=== Scene script records ===
-----

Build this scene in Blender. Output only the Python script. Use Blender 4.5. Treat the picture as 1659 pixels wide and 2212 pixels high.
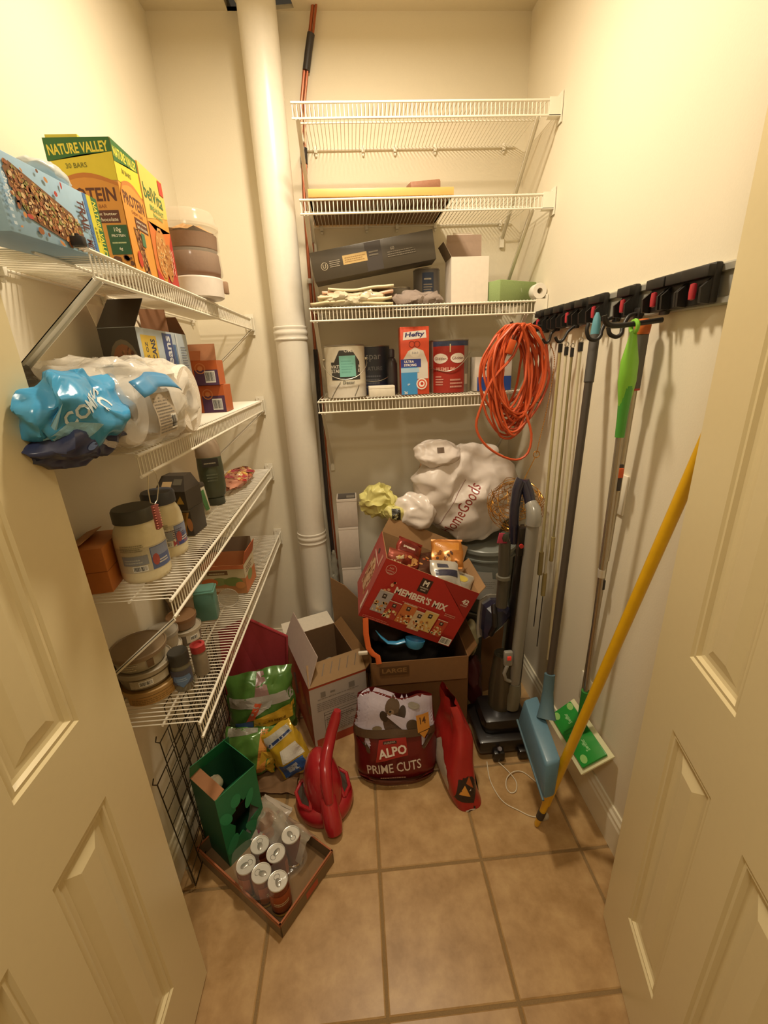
import bpy, bmesh, math, random
from math import sin, cos, pi, radians, atan2, sqrt
from mathutils import Vector, Matrix, noise

# ------------------------------------------------------------------ scene, camera, light
for o in list(bpy.data.objects): bpy.data.objects.remove(o)
S = bpy.context.scene
COL = S.collection
S.view_settings.view_transform = 'Standard'
S.view_settings.look = 'None'
S.view_settings.gamma = 1.0
S.view_settings.use_curve_mapping = False
S.view_settings.exposure = 0.0

YAW, PITCH, ROLL, FPX = .0569, .3384, .0437, 925.8
_f = Vector((sin(YAW)*cos(PITCH), cos(YAW)*cos(PITCH), -sin(PITCH)))
_r = Vector((cos(YAW), -sin(YAW), 0)); _d = _f.cross(_r)
_r2 = _r*cos(ROLL)+_d*sin(ROLL); _d2 = -_r*sin(ROLL)+_d*cos(ROLL)
cd = bpy.data.cameras.new('camera'); cam = bpy.data.objects.new('camera', cd); COL.objects.link(cam)
cam.matrix_world = Matrix(((_r2.x, -_d2.x, -_f.x, 0), (_r2.y, -_d2.y, -_f.y, 0), (_r2.z, -_d2.z, -_f.z, 1.5), (0, 0, 0, 1)))
cd.sensor_fit = 'HORIZONTAL'; cd.sensor_width = 36; cd.lens = FPX/1659*36; cd.clip_start = .01
S.camera = cam

W = bpy.data.worlds.new('world'); S.world = W; W.use_nodes = True
W.node_tree.nodes['Background'].inputs[0].default_value = (1, .78, .5, 1)
W.node_tree.nodes['Background'].inputs[1].default_value = .05

def lamp(name, kind, loc, power, col, size=.1, rot=(0, 0, 0), shape='DISK'):
    l = bpy.data.lights.new(name, kind); l.energy = power; l.color = col
    if kind == 'AREA': l.shape = shape; l.size = size
    else: l.shadow_soft_size = size
    o = bpy.data.objects.new(name, l); COL.objects.link(o); o.location = loc; o.rotation_euler = rot
    return o
WARM = (1, .865, .66)
lamp('closet_lamp_light', 'AREA', (.03, 1.26, 2.62), 20, WARM, .14)
lamp('hall_lamp_light', 'AREA', (-.15, -.35, 2.62), 11, WARM, .3)

# ------------------------------------------------------------------ helpers
def lin(c):
    if isinstance(c, str): c = tuple(int(c[i:i+2], 16)/255 for i in (0, 2, 4))
    return tuple(x/12.92 if x <= .04045 else ((x+.055)/1.055)**2.4 for x in c)
_M = {}
def mat(c, rough=.5, metal=0, bump=0, scale=60, var=.04, trans=0, coat=0, emit=0, clear=None):
    key = (c, rough, metal, bump, scale, var, trans, coat, emit, clear)
    if key in _M: return _M[key]
    m = bpy.data.materials.new('m_%s' % len(_M)); m.use_nodes = True; _M[key] = m
    nt = m.node_tree; N = nt.nodes; L = nt.links; b = N['Principled BSDF']
    col = lin(c)
    b.inputs['Roughness'].default_value = rough; b.inputs['Metallic'].default_value = metal
    b.inputs['Transmission Weight'].default_value = trans; b.inputs['Coat Weight'].default_value = coat
    b.inputs['Coat Roughness'].default_value = .12
    b.inputs['Base Color'].default_value = (*col, 1)
    if var or bump:
        tc = N.new('ShaderNodeTexCoord'); nz = N.new('ShaderNodeTexNoise'); nz.inputs['Scale'].default_value = scale
        nz.inputs['Detail'].default_value = 3
        L.new(tc.outputs['Object'], nz.inputs['Vector'])
        if var:
            mx = N.new('ShaderNodeMix'); mx.data_type = 'RGBA'
            mx.inputs['A'].default_value = (*[max(0, x*(1-var*2)) for x in col], 1)
            mx.inputs['B'].default_value = (*[min(1, x*(1+var*2)) for x in col], 1)
            L.new(nz.outputs['Fac'], mx.inputs['Factor']); L.new(mx.outputs['Result'], b.inputs['Base Color'])
        if bump:
            bp = N.new('ShaderNodeBump'); bp.inputs['Strength'].default_value = bump; bp.inputs['Distance'].default_value = .002
            L.new(nz.outputs['Fac'], bp.inputs['Height']); L.new(bp.outputs['Normal'], b.inputs['Normal'])
    if emit:
        b.inputs['Emission Color'].default_value = (*col, 1); b.inputs['Emission Strength'].default_value = emit
    if clear is not None:                     # thin clear film: part of the light passes straight through
        t = N.new('ShaderNodeBsdfTransparent'); x = N.new('ShaderNodeMixShader'); x.inputs[0].default_value = clear
        L.new(b.outputs[0], x.inputs[1]); L.new(t.outputs[0], x.inputs[2])
        L.new(x.outputs[0], N['Material Output'].inputs['Surface'])
    return m

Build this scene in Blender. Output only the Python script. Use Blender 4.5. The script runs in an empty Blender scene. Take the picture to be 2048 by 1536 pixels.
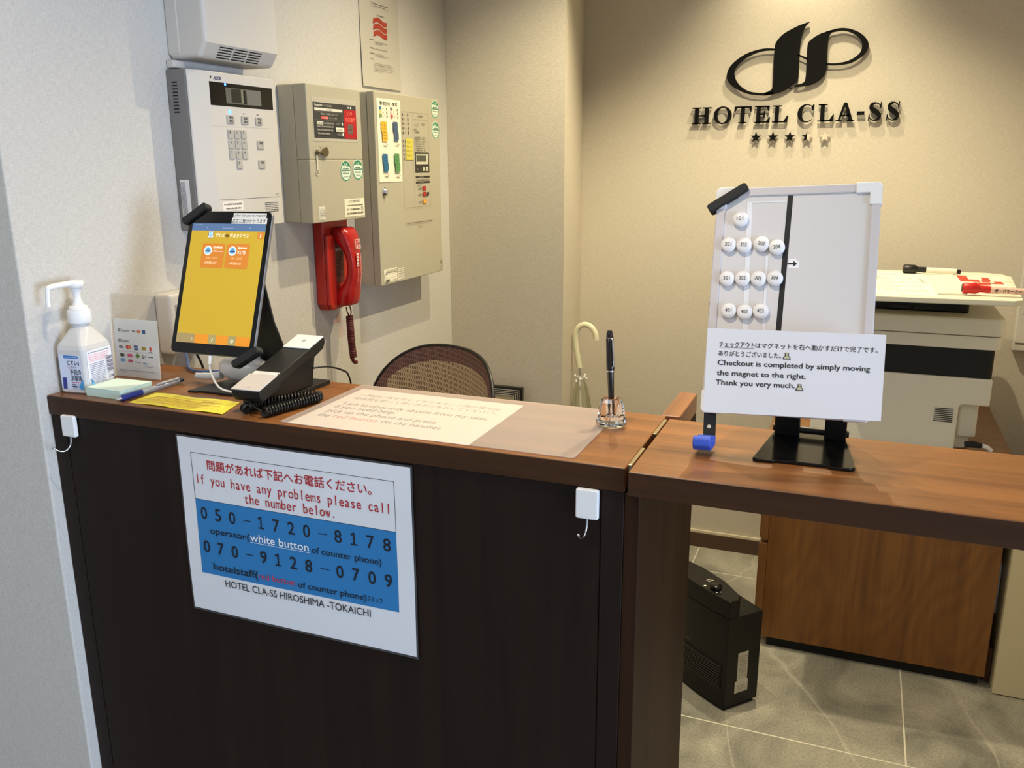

-----

Omitting all pictures, restate exactly the lines of the material from its start through the line that contains "from mathutils import Vector, Matrix, noise".

Build this scene in Blender. Output only the Python script. Use Blender 4.5. Treat the picture as 1659 pixels wide and 2212 pixels high.
import bpy, bmesh, math, random
from math import sin, cos, pi, radians, atan2, sqrt
from mathutils import Vector, Matrix, noise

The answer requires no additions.